Sunday December 13th 2015 Advent iii

St John 1.10: He was in the world; but the world, though it owed its being to him, did not recognize him.

INTRODUCTION

It would indeed have been delightful had I been able, in this wonderful international service that draws together people of so many languages and nationalities, to speak on another part of the first chapter of the Gospel of John. But I think that, in light of events far away and near to hand over the past weeks, in Paris, in Mali, over the Sinai Desert and in Syria and everywhere else where people have suffered and caused suffering, we as Christian people need to keep these chilling words of The Beloved Disciple before us as Christmas approaches and as 2015 draws to its close:

Discovery Carol Service
Discovery Carol Service

He was in the world; but the world, though it owed its being to him, did not recognize him.

The world is a cavernous place; the world is also an accessible place; most of all it is an intimate place and a claustrophobic place when we humans throw our significant weight around the planet with insufficient respect for the violence we do to the world and its teeming inhabitants. Violence takes many forms: ecological, gender, human, structural.
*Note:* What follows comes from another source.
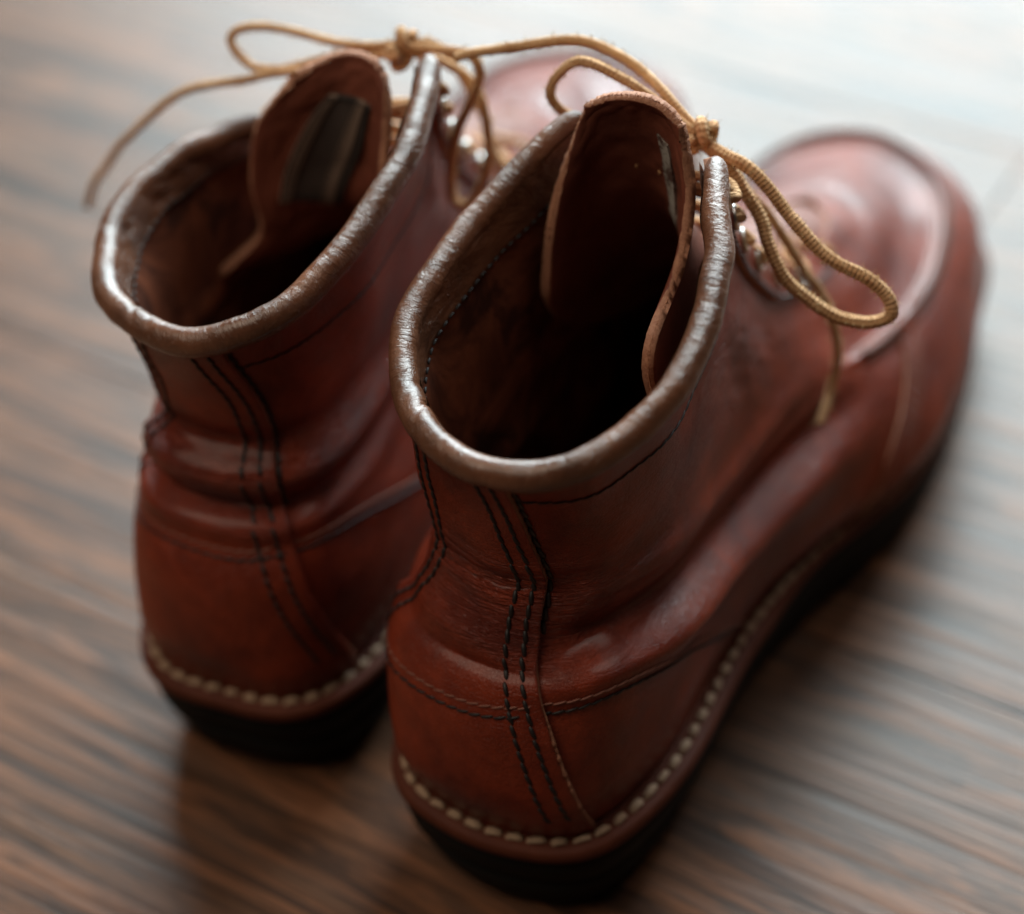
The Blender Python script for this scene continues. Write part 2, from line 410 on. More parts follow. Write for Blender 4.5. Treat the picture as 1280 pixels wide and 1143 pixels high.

These words tell us something we are slow to hear and it is this. The scope for recognition and for rejection is always there in the world that is ours and everyone else’s. They come together and they meet, inevitably, even if they then decide to turn their faces away from each other and to part company until the next time. And there is always a danger in turning away; there is usually a greater difficulty in turning back again to meet and to face The Other. It gets harder. Young people today are motivated, as I listen to them and hear them, by three things in particular: friendship, ecology and justice. I suggest that it might be an equally good thing were adults to look for motivation in these three areas also and to think about these three things as we approach Christmas 2015.

THE CHRIST

Friendship, ecology and justice are also a trinity of love and power, as the hymn expresses it, specific to the One we come to honour and to worship, whose Advent forms the core and the content of our praise and thanksgiving today in this church that is, in and of itself, a place of friendship and of meeting. The Son of God and the Son of Man came to be a friend of strangers and to make friends of enemies; the Son of God and the Son of Man is the Firstborn of Creation and was The Word in the beginning with God – creation in all its totality and diversity matters to the Child of Bethlehem as the One who was and is and is to come and without whom no created thing came into being. The Son of God and the Son of Man came to bring Good News to the poor and at that stage in history there was no such entity as the church, so this definition is a very wide definition of inclusion.    

MARY THE MOTHER OF GOD

Christmas would not be complete without: Mother and Child. Mary, in the description of the Orthodox Churches in particular, is The Mother of God. She carries him, she bears him, she accompanies him often with worried incomprehension throughout his life and work, she is stalwart at the Foot of the Cross. In the world of 2015 and going forward into 2016, and at this precious and glorious time of Advent and Christmas, Mary stands with and stands for those who are exploited and degraded and destroyed by human trafficking, by unjust structures and by climate violence. Mary stands undefeated alongside the defeated. Mary holds in her arms those who can no longer hold themselves up and can no longer hold in their arms those they want and strive to hold. Mary’s soul magnifies the Lord and her spirit rejoices in God her Saviour. And the magnification, the rejoicing and the salvation are an expression of care for others: lifting up the lowly, the humble and the meek and literally giving to them a seat of honour in the place of the proud. Mary is part and parcel of Advent and Christmas and Epiphany and Lent and Easter and Ascension and Pentecost along with her Son: born, living, dying, risen, ascended, glorified.

WORDS AND THE WORD

One of the features of modern life is that words move in and out of meaning and they move through different meanings and emphases as things change around us. As Christian people we need to connect what we say with who we are: Word and word together. At one stage it would have been unexceptional to describe Mary as radical. She personifies a woman who goes to the root of human life understood theologically, that is from the perspective of God’s engagement with the earth and its inhabitants. She personifies also someone whose rootedness in giving birth and in suffering loss is iconic. She is the crucible of recognition in opposition to rejection, of other–ness rather than self–ness, of obedience to God as a way of life as her Son is The Way of Life. This enables her to give glory to God and to give to us hope in a world of hatred. The word: radical has become almost unusable in 2015. What word will be next? The real challenge for Christmas 2015 and the New Year 2016 is surely this: How do people of good faith and people of World Faiths recognize hope and reject hatred; replace hatred with hope in a world of darkness and light? The answer is: be radical, go to the root of the faith you receive as did Mary.

St John 1.5:

The light shines in the darkness, and the darkness has never mastered it.